В экранизации Анджея Вайды Степан Трофимович в исполнении египтянина Омара-Шарифа внешне предстает просвещенным европейской культурой южанином. В его облике есть что-то французское или итальянское. Есть даже внешнее сходство с Марчелло Мастроянни. Вайда сознательно настаивает на европейскости Степана Трофимовича. Эта черта есть в тексте Достоевского: либерал Степан Верховенский, конечно, европеец. Вайдой же значимая деталь усиливается.

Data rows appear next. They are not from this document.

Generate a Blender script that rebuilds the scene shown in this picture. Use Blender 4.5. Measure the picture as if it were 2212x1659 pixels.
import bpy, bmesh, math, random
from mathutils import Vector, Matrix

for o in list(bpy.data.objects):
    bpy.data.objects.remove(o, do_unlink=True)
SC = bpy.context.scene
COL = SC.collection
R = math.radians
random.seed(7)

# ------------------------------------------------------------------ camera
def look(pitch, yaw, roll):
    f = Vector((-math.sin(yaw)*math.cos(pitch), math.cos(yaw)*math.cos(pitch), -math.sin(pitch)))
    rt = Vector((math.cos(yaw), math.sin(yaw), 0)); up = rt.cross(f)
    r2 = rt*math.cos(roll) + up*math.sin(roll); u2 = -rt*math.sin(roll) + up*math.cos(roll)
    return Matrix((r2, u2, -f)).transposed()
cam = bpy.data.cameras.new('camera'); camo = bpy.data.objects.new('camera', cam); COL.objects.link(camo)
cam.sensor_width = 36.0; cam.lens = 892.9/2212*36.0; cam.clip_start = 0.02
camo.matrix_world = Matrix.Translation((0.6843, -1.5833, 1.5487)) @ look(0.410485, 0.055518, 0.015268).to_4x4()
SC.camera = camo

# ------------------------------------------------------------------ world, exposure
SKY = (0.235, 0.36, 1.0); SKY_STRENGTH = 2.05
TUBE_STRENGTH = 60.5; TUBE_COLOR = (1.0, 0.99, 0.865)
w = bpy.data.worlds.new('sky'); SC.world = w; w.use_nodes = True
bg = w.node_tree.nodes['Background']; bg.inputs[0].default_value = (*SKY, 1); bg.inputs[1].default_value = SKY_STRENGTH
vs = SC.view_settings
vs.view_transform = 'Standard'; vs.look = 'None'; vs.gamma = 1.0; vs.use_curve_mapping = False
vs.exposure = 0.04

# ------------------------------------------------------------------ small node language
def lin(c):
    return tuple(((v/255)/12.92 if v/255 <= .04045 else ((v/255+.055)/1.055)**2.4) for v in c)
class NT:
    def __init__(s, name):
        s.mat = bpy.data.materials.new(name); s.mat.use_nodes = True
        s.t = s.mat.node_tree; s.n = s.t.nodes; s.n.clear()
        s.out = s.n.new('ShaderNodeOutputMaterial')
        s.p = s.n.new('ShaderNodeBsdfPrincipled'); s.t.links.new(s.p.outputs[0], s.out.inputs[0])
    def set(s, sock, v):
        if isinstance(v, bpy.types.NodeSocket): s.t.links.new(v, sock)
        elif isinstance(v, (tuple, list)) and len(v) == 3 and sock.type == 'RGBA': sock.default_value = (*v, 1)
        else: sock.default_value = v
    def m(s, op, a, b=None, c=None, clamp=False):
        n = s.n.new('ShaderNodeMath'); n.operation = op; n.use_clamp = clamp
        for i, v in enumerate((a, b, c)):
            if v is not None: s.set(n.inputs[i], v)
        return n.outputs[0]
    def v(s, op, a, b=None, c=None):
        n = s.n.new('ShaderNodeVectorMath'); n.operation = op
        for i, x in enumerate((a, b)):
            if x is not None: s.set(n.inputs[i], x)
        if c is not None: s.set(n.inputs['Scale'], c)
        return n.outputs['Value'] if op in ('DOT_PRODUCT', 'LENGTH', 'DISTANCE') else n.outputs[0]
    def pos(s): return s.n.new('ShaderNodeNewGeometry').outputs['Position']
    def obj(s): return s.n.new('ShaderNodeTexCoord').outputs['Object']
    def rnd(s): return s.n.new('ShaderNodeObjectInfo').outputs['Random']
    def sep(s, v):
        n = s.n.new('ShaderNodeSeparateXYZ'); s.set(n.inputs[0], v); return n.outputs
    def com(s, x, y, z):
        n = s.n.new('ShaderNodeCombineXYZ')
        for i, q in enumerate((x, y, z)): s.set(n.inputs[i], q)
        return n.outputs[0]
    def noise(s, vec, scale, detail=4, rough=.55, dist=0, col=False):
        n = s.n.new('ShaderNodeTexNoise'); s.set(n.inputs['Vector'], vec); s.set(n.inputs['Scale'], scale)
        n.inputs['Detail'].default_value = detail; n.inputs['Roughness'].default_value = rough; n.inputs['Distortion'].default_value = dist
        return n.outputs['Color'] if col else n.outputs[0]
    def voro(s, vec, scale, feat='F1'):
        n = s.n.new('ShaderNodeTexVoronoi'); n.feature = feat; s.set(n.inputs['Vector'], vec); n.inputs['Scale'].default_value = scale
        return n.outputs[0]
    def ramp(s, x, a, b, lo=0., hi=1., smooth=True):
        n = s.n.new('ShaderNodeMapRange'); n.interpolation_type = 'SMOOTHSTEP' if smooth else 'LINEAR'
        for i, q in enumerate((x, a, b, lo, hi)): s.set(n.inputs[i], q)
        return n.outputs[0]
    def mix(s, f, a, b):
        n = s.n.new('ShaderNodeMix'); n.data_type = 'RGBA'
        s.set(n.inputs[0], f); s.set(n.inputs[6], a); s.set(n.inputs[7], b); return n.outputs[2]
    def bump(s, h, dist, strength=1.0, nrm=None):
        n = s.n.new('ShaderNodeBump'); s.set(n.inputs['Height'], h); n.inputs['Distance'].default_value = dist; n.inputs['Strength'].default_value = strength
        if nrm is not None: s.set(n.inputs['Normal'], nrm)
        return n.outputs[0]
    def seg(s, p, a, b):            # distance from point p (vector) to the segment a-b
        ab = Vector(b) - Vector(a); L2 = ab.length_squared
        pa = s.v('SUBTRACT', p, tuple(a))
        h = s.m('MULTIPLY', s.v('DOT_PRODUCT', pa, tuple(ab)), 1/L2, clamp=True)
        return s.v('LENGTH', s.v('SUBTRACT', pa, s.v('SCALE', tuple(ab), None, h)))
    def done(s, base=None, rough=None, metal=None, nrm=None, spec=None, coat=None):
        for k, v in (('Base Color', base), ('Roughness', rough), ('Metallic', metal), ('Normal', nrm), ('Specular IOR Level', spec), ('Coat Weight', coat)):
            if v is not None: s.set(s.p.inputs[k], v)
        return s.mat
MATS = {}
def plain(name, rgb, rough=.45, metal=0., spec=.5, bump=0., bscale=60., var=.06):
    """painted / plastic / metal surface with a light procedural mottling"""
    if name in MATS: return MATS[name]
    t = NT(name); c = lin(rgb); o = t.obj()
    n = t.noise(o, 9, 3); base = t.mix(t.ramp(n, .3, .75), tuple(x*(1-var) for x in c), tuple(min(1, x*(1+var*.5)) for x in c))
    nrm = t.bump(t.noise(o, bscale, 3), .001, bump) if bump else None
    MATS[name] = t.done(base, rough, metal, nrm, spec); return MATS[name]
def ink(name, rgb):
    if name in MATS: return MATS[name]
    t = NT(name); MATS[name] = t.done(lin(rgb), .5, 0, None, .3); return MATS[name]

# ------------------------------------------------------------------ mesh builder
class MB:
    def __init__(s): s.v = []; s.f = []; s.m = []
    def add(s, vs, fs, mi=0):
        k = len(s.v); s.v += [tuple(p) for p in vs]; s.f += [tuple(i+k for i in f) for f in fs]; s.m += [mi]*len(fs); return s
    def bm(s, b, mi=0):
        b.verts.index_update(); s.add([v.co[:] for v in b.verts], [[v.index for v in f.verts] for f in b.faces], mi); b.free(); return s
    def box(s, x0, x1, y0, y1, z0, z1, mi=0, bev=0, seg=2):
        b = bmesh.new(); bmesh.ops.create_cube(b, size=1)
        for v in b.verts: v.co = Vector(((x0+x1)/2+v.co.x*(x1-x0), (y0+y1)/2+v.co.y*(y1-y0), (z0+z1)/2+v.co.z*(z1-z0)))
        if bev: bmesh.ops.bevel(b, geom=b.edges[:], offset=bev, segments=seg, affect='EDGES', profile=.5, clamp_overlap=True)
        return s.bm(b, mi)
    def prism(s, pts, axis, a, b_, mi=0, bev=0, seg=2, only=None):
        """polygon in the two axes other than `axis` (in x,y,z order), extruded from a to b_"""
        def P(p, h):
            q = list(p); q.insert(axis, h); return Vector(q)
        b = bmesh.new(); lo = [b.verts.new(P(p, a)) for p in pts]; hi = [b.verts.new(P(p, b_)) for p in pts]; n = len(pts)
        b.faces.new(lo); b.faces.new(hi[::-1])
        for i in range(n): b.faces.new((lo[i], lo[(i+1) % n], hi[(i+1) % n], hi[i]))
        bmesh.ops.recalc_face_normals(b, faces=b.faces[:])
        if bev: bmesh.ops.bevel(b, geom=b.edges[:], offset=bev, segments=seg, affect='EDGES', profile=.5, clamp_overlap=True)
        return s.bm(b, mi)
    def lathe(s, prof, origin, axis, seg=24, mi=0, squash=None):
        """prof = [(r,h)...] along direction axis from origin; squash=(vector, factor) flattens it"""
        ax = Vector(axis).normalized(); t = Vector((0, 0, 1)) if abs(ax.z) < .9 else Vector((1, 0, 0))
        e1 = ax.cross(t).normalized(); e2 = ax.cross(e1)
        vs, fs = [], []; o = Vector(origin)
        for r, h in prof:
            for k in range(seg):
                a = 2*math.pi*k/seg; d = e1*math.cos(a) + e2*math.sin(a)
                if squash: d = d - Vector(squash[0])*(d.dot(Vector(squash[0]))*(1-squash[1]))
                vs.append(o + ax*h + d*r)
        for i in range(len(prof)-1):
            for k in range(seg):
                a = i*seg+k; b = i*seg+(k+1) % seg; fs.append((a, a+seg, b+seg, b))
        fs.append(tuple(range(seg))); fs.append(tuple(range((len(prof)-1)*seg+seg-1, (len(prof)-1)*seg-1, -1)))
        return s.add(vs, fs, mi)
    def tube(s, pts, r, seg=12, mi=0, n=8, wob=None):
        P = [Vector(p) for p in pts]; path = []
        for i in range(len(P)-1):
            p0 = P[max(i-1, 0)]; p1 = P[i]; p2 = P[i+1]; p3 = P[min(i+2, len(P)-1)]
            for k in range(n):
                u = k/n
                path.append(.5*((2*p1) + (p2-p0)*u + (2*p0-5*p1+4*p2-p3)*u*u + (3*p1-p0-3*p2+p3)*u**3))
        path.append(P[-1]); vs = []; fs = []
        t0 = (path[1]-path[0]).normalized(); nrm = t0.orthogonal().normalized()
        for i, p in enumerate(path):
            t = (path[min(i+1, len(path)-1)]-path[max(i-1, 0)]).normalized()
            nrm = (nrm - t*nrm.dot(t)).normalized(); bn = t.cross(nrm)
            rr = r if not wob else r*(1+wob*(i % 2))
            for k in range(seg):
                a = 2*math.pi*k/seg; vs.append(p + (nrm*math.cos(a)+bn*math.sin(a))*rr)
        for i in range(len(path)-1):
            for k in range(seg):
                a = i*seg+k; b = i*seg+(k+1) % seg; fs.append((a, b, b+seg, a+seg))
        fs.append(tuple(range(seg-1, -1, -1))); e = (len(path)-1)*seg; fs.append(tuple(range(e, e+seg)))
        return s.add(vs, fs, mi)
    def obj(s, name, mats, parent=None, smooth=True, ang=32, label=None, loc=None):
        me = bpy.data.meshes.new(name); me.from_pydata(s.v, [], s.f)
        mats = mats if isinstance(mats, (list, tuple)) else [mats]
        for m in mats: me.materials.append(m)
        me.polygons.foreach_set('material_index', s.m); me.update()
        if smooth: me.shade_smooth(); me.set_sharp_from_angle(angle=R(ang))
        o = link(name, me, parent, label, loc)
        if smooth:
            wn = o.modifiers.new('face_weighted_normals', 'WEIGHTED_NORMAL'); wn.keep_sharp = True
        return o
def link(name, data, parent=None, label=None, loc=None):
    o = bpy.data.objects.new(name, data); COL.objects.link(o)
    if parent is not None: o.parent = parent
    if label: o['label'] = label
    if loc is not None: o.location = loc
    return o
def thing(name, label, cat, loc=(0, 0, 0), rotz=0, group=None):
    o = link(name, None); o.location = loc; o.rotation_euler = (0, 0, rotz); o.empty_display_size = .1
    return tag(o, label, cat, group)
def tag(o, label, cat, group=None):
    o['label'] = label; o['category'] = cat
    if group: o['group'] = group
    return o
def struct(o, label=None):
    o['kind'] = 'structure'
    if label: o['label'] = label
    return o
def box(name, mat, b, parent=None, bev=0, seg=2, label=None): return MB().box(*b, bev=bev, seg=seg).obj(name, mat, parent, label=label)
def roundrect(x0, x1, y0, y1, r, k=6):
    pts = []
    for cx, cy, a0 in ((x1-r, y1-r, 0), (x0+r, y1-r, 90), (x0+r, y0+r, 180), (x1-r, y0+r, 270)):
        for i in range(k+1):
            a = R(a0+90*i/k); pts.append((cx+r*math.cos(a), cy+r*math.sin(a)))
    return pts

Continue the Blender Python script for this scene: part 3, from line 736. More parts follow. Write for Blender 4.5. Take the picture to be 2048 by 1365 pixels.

Известно, что Анджей Вайда не любил и не принимал рассуждений Достоевского о русском Христе. Поэтому вполне закономерно, что у польского режиссера эпизод с чтением отрывка про Христа и бесов, вошедших в свиней, приобретает наднациональное звучание. Мотив покаяния у Вайды из национального русского перерастает в общепланетарный и вселенский. Но вместе с тем пророчество о том, что Россия сядет у ног Христа и исцелится, у русского зрителя ленты Вайды с большой долей вероятности вызовет в памяти тютчевские строки:

…Душа готова, как Мария,

К ногам Христа навек прильнуть [10, с. 143].

Литература 

  1. Бахтин М. М. Проблемы поэтики Достоевского. — М.: Сов. Россия, 1979. — 318 c. 
  1. Библия. Книги Священного Писания Ветхого и Нового Завета канонические. Перепечатано с Синодального издания. — London: Intermedia Services LTD, 1996. — 1215 c.
  1. Большой толковый словарь русского языка / Гл. ред. Кузнецов С. А. — СПб.: Норинт, 2000. —  1536 с.
  1. Достоевский Ф. М. Пушкин (Очерк) // Полн. собр. соч. в 30 т. — Л.: Наука, 1972 – 92. — Т. 26. — 512 с.
  1. Есаулов И. А. Русская классика: новое понимание. — СПб.: РХГА, 2017. — 550 c.
  1. Монкевич М. А. Образ Христа и идея почвы. — СПб.: РХГА, 2019. — 208 c.
  1. Назиров Р. Г. Творческие принципы Достоевского / Под ред. проф. Л. Г. Барага. — Саратов: Изд-во Сарат. ун-та, 1982. — 160 с.
  1. Словарь русского языка C. Н. Ожегова. М.: Советская энциклопедия, 1973. — 846 с.
  1. Сэлинджер Дж. Д. Фрэнни и Зуи; [пер. с англ. M. В. Немцова]. — М.: Издательство «Э», 2017. — 224  с.
  1. Тютчев Ф. И. Соч. в 2 т. — М.: Правда. — Т. 1. — 384 с.